Zehra

Some time ago I was in a bar in Istanbul with some Dutch people and some Turks. One of the Turkish women started to talk about some family affair, in which supernatural powers played a big role. Call me unfriendly, but I just can’t let that pass easily, especially after two, three glasses of wine. At some point, I just can’t help asking: ‘But haven’t you considered for one second that supernatural powers had nothing to do with it? That the whole course of events was just coincidence and had nothing to do with a curse?’

The answer was a plain ‘No’. So I thought, okay, me and my big mouth, I’ll just shut up – which I managed to do. Forgive me, dear readers, but I didn’t grow up with this kind of stuff. I’m from Hengelo, a small city in the east of the Netherlands, and believe me, there is not much supernatural, spiritual or poetic about it. Not even religion was an important issue in the family I grew up in.

The funny thing is, one year before me, in that very same town, Nazmiye Oral was born. She grew up to be a pretty well known author, columnist, playwright and actress in the Netherlands and lives in Amsterdam now. Last year, her first novel was published, called ‘Zehra’. Nazmiye sent it to me and I finished reading it this weekend. It’s a beautifully written story impregnated with the supernatural. I was a bit hesitant at first, but Nazmiye has a way of choosing beautiful words and of writing down supernatural events very naturally – I just couldn’t stop reading.

Beautiful experiences

Not for one second did I think, as would be my natural reaction: please, this is just too much! These things just don’t happen! There is a perfectly logical explanation for all this! Somehow, Nazmiye managed to convince me with her sad but beautiful story about the young girl Zehra, to convince me that the supernatural is just sometimes very natural in Turkey, where the story takes place.

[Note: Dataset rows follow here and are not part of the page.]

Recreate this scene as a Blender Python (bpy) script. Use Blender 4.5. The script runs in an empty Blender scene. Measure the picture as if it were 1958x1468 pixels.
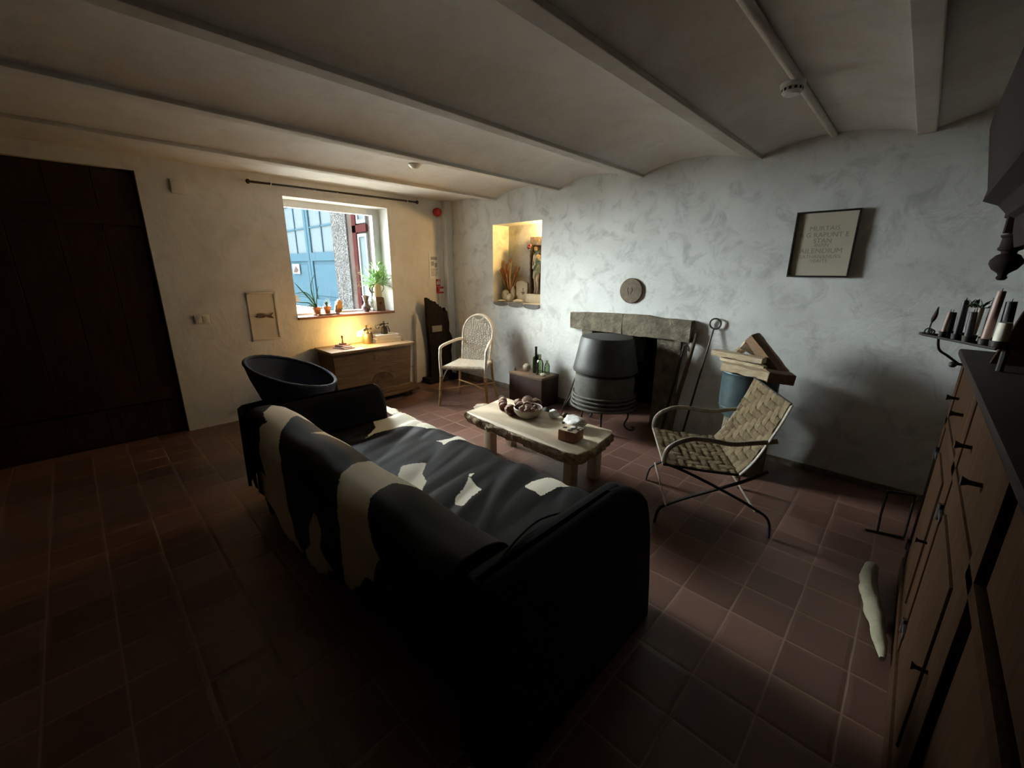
import bpy, bmesh, math, random
import numpy as np
from mathutils import Vector, Matrix, noise
from math import sin, cos, pi, radians, sqrt, atan2
scene = bpy.context.scene
COL = scene.collection
random.seed(7)

# ------------------------------------------------------------ camera, world, daylight, exposure
F_PX, YAW, PIT, ROL = 793.294, -0.764323, 0.26793, 0.0052855
def cam_axes():
    cy, sy, cp, sp = cos(YAW), sin(YAW), cos(PIT), sin(PIT)
    f = np.array([cp*sy, cp*cy, -sp]); rt = np.array([cy, -sy, 0.0]); up = np.cross(rt, f)
    c, s = cos(ROL), sin(ROL)
    return c*rt+s*up, -s*rt+c*up, f
ax, ay, af = cam_axes()
cam_d = bpy.data.cameras.new('camera'); cam = bpy.data.objects.new('camera', cam_d); COL.objects.link(cam)
cam_d.sensor_width = 36.0; cam_d.lens = 36.0*F_PX/1958.0; cam_d.clip_start = 0.02
cam.matrix_world = Matrix(((ax[0], ay[0], -af[0], 4.944), (ax[1], ay[1], -af[1], -3.86), (ax[2], ay[2], -af[2], 1.55), (0, 0, 0, 1)))
scene.camera = cam
scene.view_settings.view_transform = 'Standard'
scene.view_settings.look = 'None'
scene.view_settings.gamma = 1.0
scene.view_settings.use_curve_mapping = False
scene.view_settings.exposure = 0.08

w = bpy.data.worlds.new('world'); scene.world = w; w.use_nodes = True
bg = w.node_tree.nodes['Background']; bg.inputs[0].default_value = (0.80, 0.92, 1.0, 1); bg.inputs[1].default_value = 4.0

sun_d = bpy.data.lights.new('daylight', 'SUN'); sun = bpy.data.objects.new('daylight', sun_d); COL.objects.link(sun)
sun_d.energy = 132.0; sun_d.angle = radians(80); sun_d.color = (0.90, 0.965, 0.97)
sun.rotation_euler = Vector((0.86, 0.13, -0.52)).to_track_quat('-Z', 'Y').to_euler()
# added fill light with no visible source, raking onto the fireplace wall
sun2_d = bpy.data.lights.new('wall_fill_light', 'SUN'); sun2 = bpy.data.objects.new('wall_fill_light', sun2_d); COL.objects.link(sun2)
sun2_d.energy = 8.0; sun2_d.angle = radians(56); sun2_d.color = (0.92, 0.975, 0.97)
sun2.rotation_euler = Vector((0.72, 0.66, -0.06)).to_track_quat('-Z', 'Y').to_euler()

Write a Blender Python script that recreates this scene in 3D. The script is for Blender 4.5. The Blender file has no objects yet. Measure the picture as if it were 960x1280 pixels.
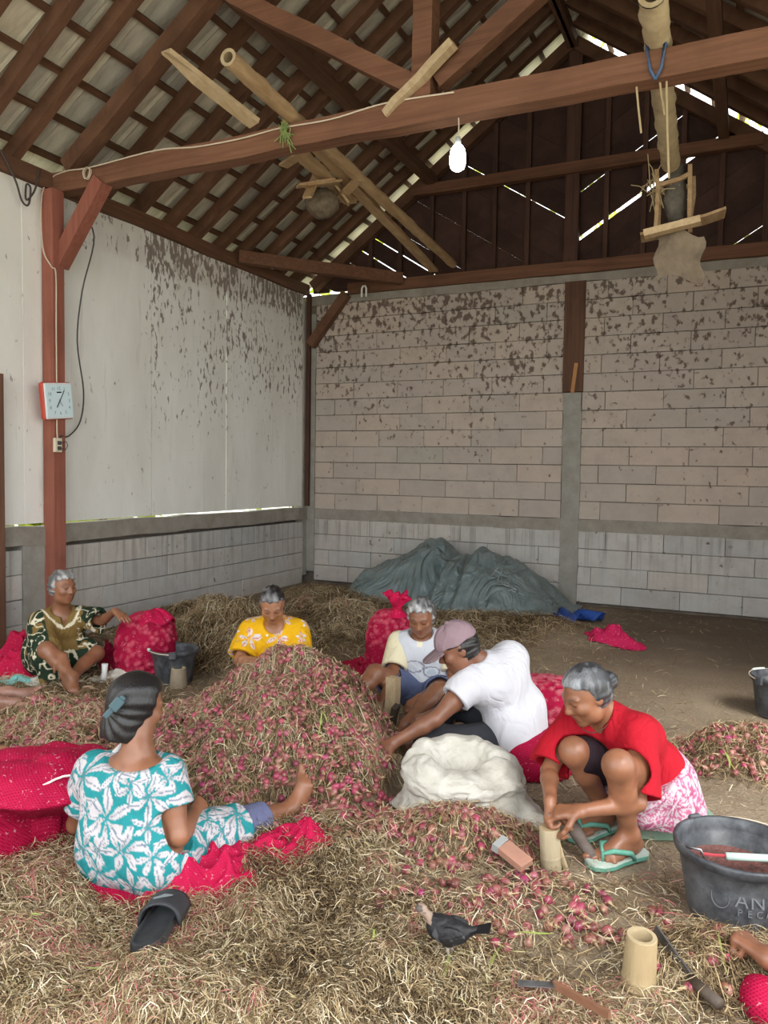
import bpy, bmesh, math, random
import numpy as np
from mathutils import Matrix, Vector
random.seed(7); RNG = np.random.default_rng(11)
SC = bpy.context.scene; COL = SC.collection
# ------------------------------------------------------------------ camera, world, exposure
PITCH, ROLL, YAW, FPX = -0.05356, 0.01528, 0.44085, 966.05
CAM = np.array([0., 0., 1.47])
_fw = np.array([-math.sin(YAW)*math.cos(PITCH), math.cos(YAW)*math.cos(PITCH), math.sin(PITCH)])
_r0 = np.array([math.cos(YAW), math.sin(YAW), 0.]); _u0 = np.cross(_r0, _fw)
_rt = math.cos(ROLL)*_r0 + math.sin(ROLL)*_u0; _up = -math.sin(ROLL)*_r0 + math.cos(ROLL)*_u0
cd = bpy.data.cameras.new('camera'); cam = bpy.data.objects.new('camera', cd); COL.objects.link(cam)
cam.matrix_world = Matrix(((_rt[0], _up[0], -_fw[0], CAM[0]), (_rt[1], _up[1], -_fw[1], CAM[1]), (_rt[2], _up[2], -_fw[2], CAM[2]), (0, 0, 0, 1)))
cd.sensor_fit = 'VERTICAL'; cd.sensor_height = 32.0; cd.lens = FPX/1280*32.0; cd.clip_start = .05; cd.clip_end = 200
SC.camera = cam
w = bpy.data.worlds.new('overcast_sky'); SC.world = w; w.use_nodes = True
nt = w.node_tree; bg = nt.nodes['Background']
tc = nt.nodes.new('ShaderNodeTexCoord'); sx = nt.nodes.new('ShaderNodeSeparateXYZ'); rp = nt.nodes.new('ShaderNodeValToRGB')
nt.links.new(tc.outputs['Generated'], sx.inputs[0]); nt.links.new(sx.outputs['Z'], rp.inputs[0]); nt.links.new(rp.outputs[0], bg.inputs[0])
rp.color_ramp.elements[0].position = 0.0; rp.color_ramp.elements[0].color = (.95, .97, .98, 1)
rp.color_ramp.elements[1].position = 0.7; rp.color_ramp.elements[1].color = (.85, .93, 1.0, 1)
bg.inputs[1].default_value = 3.9
sd = bpy.data.lights.new('sun_through_cloud', 'SUN'); sd.energy = 3.4; sd.angle = math.radians(25); sd.color = (1, .96, .9)
so = bpy.data.objects.new('sun_through_cloud', sd); COL.objects.link(so)
so.rotation_euler = Vector((-.52, .50, -.70)).to_track_quat('-Z', 'Y').to_euler()
def portal(loc, look, sx_, sy_):
    l = bpy.data.lights.new('daylight_portal', 'AREA'); l.shape = 'RECTANGLE'; l.size = sx_; l.size_y = sy_; l.cycles.is_portal = True
    o = bpy.data.objects.new('daylight_portal', l); COL.objects.link(o); o.location = loc
    o.rotation_euler = Vector(look).to_track_quat('-Z', 'Z').to_euler()
portal((-1.9, -1.6, 1.9), (0, 1, 0), 6.8, 3.8)
portal((1.55, 1.7, 1.8), (-1, 0, 0), 6.6, 3.6)
SC.view_settings.view_transform = 'Standard'; SC.view_settings.look = 'None'
SC.view_settings.gamma = 1; SC.view_settings.use_curve_mapping = False
SC.view_settings.exposure = 0.0
SC.cycles.max_bounces = 8; SC.cycles.diffuse_bounces = 5; SC.cycles.caustics_reflective = False; SC.cycles.caustics_refractive = False

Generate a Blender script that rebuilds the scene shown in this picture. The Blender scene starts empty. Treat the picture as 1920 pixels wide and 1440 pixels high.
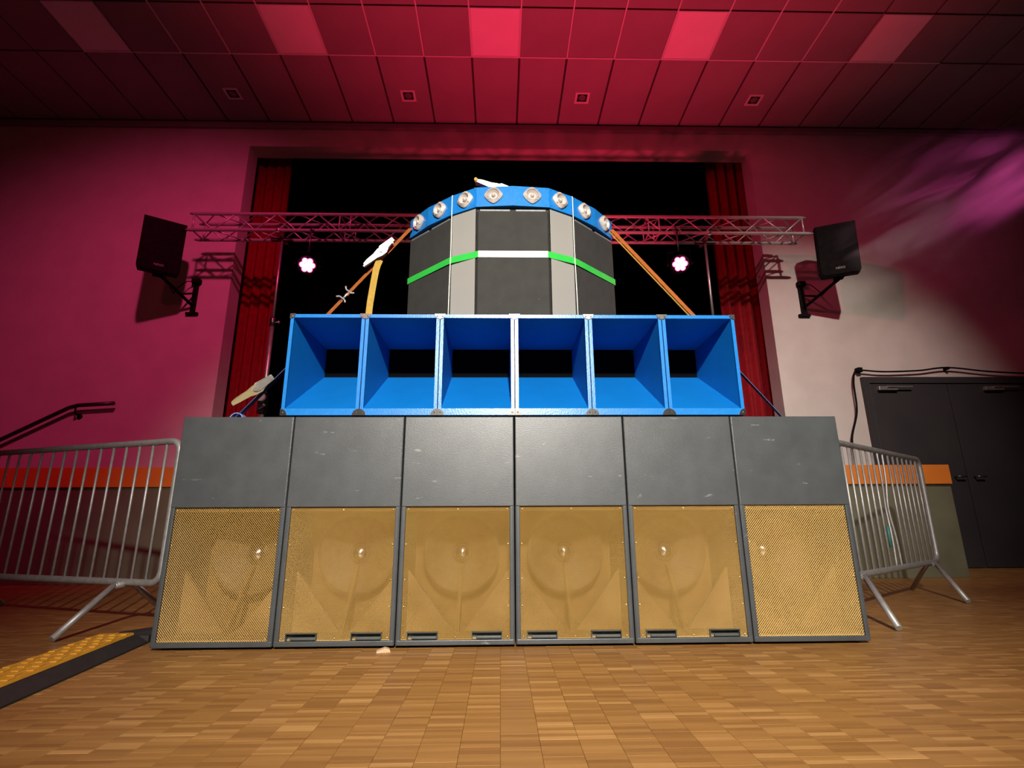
import bpy, bmesh, math, random
from math import sin, cos, pi, radians, sqrt, atan2
from mathutils import Vector, Matrix
random.seed(7)
S = bpy.context.scene
COL = S.collection

# ------------------------------------------------------------------ camera
PITCH, YAW, ROLL, CAM_H, FPX = .2542, .0229, -.0056, .5686, 983.88
fwd = Vector((sin(YAW)*cos(PITCH), cos(YAW)*cos(PITCH), sin(PITCH)))
rgt = Vector((cos(YAW), -sin(YAW), 0)); upv = rgt.cross(fwd)
r2 = rgt*cos(ROLL)+upv*sin(ROLL); u2 = -rgt*sin(ROLL)+upv*cos(ROLL)
cd = bpy.data.cameras.new('camera'); cam = bpy.data.objects.new('camera', cd); COL.objects.link(cam)
cd.sensor_fit = 'HORIZONTAL'; cd.sensor_width = 36; cd.lens = 36*FPX/1920; cd.clip_start = .02; cd.clip_end = 100
cam.matrix_world = Matrix(((r2.x, u2.x, -fwd.x, 0), (r2.y, u2.y, -fwd.y, 0), (r2.z, u2.z, -fwd.z, CAM_H), (0, 0, 0, 1)))
S.camera = cam

# ------------------------------------------------------------------ world, lights, exposure
w = bpy.data.worlds.new('world'); S.world = w; w.use_nodes = True
w.node_tree.nodes['Background'].inputs[0].default_value = (.02, .006, .01, 1)
w.node_tree.nodes['Background'].inputs[1].default_value = .3
S.view_settings.view_transform = 'Standard'; S.view_settings.look = 'None'
S.view_settings.exposure = 0; S.view_settings.gamma = 1; S.view_settings.use_curve_mapping = False

def spot(name, loc, target, power, color, angle, blend, radius=.08):
    l = bpy.data.lights.new(name, 'SPOT'); l.energy = power; l.color = color
    l.spot_size = radians(angle); l.spot_blend = blend; l.shadow_soft_size = radius
    o = bpy.data.objects.new(name, l); COL.objects.link(o); o.location = loc
    o.rotation_euler = (Vector(target)-Vector(loc)).to_track_quat('-Z', 'Y').to_euler()
    return o
# white work light on a stand behind the camera
spot('white_work_light', (.14, -2.4, 3.05), (.30, 2.7, 1.05), 2950, (1, .94, .84), 63, 1, .07)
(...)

I live in this country, but I never give any attention to that side of society here. I don’t open myself to it, and as a journalist I can’t check it, so in short, I don’t feel connected to it in any way. That’s where my reaction in the bar a few months ago came from. Now I wish I could do that conversation all over again, put my prejudice beside and ask the woman more about it. How do these things work according to her? How did she learn about it? Are these things mainly scary – as they were in her story – or does she have beautiful experiences with them too?

Prize

The great thing is, it was officially announced today that ‘Zehra’ has been nominated for a Dutch cultural prize, called the E. du Perron Prize. It is awarded every year to an artist who manages to break down walls between different cultural groups that live in the Netherlands. At first sight, you might wonder how ‘Zehra’ is doing that. But when I see the effect it has on me, even after finishing it just a few hours ago, I totally understand how this book can build a bridge.

A bridge between the very logical, non spiritual Dutch society, and the supernatural that has a solid place in Turkish culture. So funny, that Nazmiye grew up with this side of life in that small city that I only know as boring, polished, with no spiritual touch whatsoever. I’ll take this from Hengelo to Istanbul and whereever I go in Turkey, and you might find it back in a story of mine one day. Who wins the E. de Perron Prize will be announced on 12 May, I hope I can congratulate Nazmiye that day!

1 reply
  1. Adriaan J.kaaks
    Adriaan J.kaaks says:

    W#hat is referred to as the supernatural does exist in the mind of very many dutch people, if not -probably- all of them. In daily life it is deeply hidden; in personal experience it is safely guarded and very very rarely shared with others, who usually belong to the inner circle of “intimi proximi”.
    Come to talk of the subject,preferably not under circumstances when the Spirit hovers over the spirituals, and an exchange of experiences may occur In fact it will appear to be quite natural with most people.In my eighty-years’life I was told a variety of ‘supernatural’ experiences, some of which really very striking. I even had some of my own,very private and personal, but unmistakably sufficiently unusual and connected with reality to be felt supernatural.
    The only cultural difference with Turkish people may be a stronger natural reticence, some of our experiences are somewhat less on the suface.